- **Task**:
Show all lines that include the string "folded"; copy each one.

- **Stored data**:

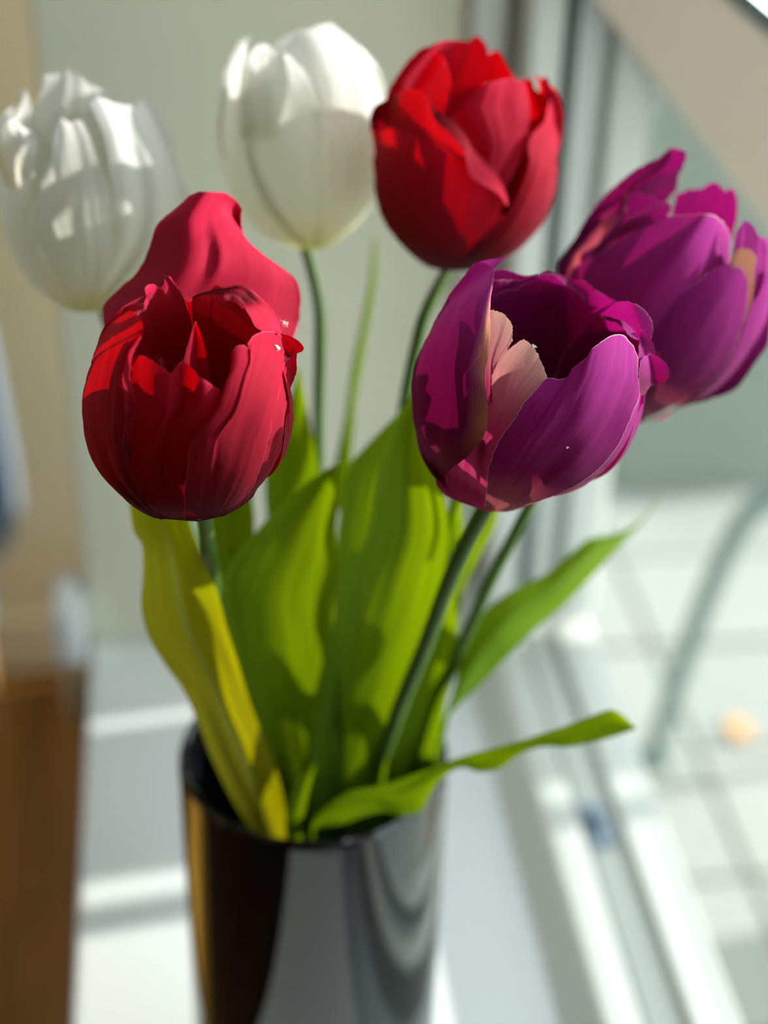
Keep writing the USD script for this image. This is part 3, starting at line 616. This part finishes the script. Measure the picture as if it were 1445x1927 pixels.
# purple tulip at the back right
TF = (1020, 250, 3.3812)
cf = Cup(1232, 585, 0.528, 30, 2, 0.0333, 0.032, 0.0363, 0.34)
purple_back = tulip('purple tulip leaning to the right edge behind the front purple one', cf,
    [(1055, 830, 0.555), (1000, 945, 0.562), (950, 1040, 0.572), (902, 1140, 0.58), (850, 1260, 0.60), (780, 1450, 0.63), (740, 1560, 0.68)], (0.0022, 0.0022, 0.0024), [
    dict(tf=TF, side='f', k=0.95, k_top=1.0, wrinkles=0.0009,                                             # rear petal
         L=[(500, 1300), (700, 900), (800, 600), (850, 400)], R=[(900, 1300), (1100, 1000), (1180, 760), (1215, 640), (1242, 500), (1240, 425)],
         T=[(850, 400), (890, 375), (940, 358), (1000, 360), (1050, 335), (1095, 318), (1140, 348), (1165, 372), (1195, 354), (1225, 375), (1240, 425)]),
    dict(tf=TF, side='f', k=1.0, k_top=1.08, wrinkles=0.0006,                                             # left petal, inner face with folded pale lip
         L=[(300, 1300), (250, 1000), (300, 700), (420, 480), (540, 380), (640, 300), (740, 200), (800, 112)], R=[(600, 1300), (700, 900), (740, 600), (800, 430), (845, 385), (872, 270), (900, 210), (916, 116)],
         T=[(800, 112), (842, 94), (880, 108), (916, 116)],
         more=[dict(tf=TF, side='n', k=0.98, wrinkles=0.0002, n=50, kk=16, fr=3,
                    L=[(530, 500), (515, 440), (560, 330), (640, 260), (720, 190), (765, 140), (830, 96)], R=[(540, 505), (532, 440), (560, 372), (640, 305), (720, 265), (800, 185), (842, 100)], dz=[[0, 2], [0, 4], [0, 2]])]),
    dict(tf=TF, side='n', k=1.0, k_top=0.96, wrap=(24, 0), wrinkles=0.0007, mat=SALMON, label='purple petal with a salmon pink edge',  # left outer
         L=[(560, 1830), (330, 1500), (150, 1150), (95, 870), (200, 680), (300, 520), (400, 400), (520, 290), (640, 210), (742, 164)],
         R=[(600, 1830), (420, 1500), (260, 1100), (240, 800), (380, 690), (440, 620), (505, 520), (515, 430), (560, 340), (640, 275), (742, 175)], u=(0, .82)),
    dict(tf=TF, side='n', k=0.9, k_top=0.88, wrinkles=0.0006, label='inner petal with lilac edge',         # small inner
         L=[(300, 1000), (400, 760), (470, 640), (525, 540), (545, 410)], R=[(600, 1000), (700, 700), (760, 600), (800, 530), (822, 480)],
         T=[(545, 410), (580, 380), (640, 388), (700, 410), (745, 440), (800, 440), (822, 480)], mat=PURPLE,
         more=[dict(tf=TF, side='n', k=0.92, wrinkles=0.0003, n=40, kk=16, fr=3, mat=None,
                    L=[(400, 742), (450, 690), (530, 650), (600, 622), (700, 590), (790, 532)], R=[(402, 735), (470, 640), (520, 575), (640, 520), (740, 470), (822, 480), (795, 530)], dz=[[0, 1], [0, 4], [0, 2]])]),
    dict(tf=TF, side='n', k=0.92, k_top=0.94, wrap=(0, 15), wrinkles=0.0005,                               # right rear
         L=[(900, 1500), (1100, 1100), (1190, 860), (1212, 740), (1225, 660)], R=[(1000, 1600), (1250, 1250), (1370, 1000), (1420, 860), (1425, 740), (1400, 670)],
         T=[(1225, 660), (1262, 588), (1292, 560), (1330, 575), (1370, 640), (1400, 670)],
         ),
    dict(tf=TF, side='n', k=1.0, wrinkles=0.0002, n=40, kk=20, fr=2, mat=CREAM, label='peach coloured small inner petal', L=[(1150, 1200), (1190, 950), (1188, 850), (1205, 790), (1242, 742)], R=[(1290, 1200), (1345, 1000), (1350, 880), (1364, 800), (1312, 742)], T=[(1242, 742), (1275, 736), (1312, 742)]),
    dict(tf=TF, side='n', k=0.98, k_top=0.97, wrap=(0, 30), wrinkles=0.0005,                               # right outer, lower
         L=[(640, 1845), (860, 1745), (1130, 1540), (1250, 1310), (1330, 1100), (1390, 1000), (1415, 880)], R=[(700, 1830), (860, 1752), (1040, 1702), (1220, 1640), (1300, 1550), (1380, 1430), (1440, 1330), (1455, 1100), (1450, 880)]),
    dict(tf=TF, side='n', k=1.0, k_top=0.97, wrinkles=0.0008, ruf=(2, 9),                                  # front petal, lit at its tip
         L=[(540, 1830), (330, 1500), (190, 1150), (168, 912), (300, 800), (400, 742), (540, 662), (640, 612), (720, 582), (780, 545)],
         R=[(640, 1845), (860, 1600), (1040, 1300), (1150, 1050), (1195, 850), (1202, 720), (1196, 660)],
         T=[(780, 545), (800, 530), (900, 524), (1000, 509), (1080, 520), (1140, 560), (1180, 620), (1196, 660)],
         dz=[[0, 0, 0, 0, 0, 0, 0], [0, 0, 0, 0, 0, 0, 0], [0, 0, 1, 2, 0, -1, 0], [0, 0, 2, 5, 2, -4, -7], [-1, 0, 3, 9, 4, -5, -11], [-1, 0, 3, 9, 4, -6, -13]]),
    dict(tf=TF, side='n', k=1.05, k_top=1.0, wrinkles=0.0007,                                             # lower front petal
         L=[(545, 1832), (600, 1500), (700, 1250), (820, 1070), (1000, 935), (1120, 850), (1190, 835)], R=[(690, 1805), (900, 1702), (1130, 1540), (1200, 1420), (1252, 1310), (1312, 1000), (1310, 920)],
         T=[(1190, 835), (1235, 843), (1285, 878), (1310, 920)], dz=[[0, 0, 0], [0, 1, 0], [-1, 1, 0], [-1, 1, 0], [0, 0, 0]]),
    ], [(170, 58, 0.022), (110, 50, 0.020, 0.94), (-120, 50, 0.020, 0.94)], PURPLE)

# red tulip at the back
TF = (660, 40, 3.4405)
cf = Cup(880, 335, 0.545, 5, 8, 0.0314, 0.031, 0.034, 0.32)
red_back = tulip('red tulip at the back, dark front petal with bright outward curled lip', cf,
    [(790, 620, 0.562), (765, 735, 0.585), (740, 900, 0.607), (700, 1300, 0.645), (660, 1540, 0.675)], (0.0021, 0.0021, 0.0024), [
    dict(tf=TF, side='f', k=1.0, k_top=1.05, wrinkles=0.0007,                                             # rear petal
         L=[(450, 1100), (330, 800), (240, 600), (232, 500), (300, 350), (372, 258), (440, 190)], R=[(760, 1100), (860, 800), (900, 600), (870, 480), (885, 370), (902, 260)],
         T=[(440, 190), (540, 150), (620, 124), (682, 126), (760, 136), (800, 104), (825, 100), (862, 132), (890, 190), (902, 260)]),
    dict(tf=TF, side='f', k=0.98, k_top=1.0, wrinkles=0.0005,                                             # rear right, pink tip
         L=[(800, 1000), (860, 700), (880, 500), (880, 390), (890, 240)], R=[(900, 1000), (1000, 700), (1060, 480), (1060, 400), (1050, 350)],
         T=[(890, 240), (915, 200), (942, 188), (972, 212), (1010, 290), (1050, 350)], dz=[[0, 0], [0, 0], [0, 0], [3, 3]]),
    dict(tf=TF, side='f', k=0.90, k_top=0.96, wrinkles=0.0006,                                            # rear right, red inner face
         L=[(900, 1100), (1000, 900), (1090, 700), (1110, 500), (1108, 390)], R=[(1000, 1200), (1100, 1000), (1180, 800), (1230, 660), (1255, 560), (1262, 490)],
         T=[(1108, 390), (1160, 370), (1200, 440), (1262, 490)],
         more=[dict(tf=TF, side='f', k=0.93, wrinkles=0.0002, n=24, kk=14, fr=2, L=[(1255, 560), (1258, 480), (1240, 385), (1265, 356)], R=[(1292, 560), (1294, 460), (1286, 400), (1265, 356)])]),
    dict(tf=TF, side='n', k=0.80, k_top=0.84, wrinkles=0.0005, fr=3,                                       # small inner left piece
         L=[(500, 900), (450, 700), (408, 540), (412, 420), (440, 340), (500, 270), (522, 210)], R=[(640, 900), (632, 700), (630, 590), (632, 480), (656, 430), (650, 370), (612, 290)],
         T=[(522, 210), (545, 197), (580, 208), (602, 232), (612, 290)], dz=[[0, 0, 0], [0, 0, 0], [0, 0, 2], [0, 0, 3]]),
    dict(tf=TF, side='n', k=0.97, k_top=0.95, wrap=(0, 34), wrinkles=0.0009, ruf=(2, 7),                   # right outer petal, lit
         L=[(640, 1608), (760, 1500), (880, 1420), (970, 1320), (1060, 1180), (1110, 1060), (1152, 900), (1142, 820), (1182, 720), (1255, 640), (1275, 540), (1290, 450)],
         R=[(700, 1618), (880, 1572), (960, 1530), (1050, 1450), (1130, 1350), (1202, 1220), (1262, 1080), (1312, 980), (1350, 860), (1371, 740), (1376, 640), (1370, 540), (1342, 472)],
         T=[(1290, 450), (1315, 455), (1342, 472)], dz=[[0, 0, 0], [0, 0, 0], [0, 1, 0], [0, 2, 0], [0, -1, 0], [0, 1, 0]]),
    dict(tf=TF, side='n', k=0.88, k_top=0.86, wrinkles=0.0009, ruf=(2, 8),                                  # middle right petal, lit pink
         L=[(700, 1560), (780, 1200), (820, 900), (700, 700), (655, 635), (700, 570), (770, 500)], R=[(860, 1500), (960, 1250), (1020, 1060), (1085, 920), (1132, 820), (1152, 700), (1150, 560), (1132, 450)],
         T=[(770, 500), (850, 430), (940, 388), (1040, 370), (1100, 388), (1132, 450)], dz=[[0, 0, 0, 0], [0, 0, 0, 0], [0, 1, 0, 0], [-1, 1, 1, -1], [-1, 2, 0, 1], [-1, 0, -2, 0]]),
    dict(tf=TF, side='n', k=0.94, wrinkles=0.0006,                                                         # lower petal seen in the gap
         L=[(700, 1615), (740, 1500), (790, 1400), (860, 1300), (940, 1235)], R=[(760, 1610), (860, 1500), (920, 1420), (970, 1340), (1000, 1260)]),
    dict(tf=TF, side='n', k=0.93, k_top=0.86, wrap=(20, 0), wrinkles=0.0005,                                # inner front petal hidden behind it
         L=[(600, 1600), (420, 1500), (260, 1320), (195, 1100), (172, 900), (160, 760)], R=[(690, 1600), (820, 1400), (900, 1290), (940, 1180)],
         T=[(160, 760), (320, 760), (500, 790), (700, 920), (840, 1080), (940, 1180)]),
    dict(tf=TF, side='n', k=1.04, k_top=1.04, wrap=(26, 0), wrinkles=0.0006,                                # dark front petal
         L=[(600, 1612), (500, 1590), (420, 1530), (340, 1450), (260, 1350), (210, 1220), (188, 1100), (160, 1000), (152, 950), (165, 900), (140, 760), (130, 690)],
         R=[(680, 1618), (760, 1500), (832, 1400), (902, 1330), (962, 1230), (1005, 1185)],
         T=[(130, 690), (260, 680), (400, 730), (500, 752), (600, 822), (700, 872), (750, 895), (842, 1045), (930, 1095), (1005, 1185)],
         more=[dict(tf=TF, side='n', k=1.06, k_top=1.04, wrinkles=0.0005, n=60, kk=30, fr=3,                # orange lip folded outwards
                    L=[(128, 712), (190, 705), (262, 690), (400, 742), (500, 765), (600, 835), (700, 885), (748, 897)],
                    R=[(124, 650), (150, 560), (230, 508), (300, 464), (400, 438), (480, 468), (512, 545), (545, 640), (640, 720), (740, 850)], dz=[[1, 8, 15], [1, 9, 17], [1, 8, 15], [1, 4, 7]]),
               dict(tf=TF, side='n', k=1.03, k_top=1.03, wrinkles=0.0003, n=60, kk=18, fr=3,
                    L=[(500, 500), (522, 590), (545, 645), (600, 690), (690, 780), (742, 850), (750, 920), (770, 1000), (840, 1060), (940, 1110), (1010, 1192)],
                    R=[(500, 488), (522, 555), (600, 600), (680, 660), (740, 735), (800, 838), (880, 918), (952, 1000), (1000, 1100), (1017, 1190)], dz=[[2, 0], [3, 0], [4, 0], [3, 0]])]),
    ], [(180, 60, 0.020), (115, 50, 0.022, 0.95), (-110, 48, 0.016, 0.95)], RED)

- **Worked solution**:
    dict(tf=TF, side='f', k=1.0, k_top=1.08, wrinkles=0.0006,                                             # left petal, inner face with folded pale lip
         more=[dict(tf=TF, side='n', k=1.06, k_top=1.04, wrinkles=0.0005, n=60, kk=30, fr=3,                # orange lip folded outwards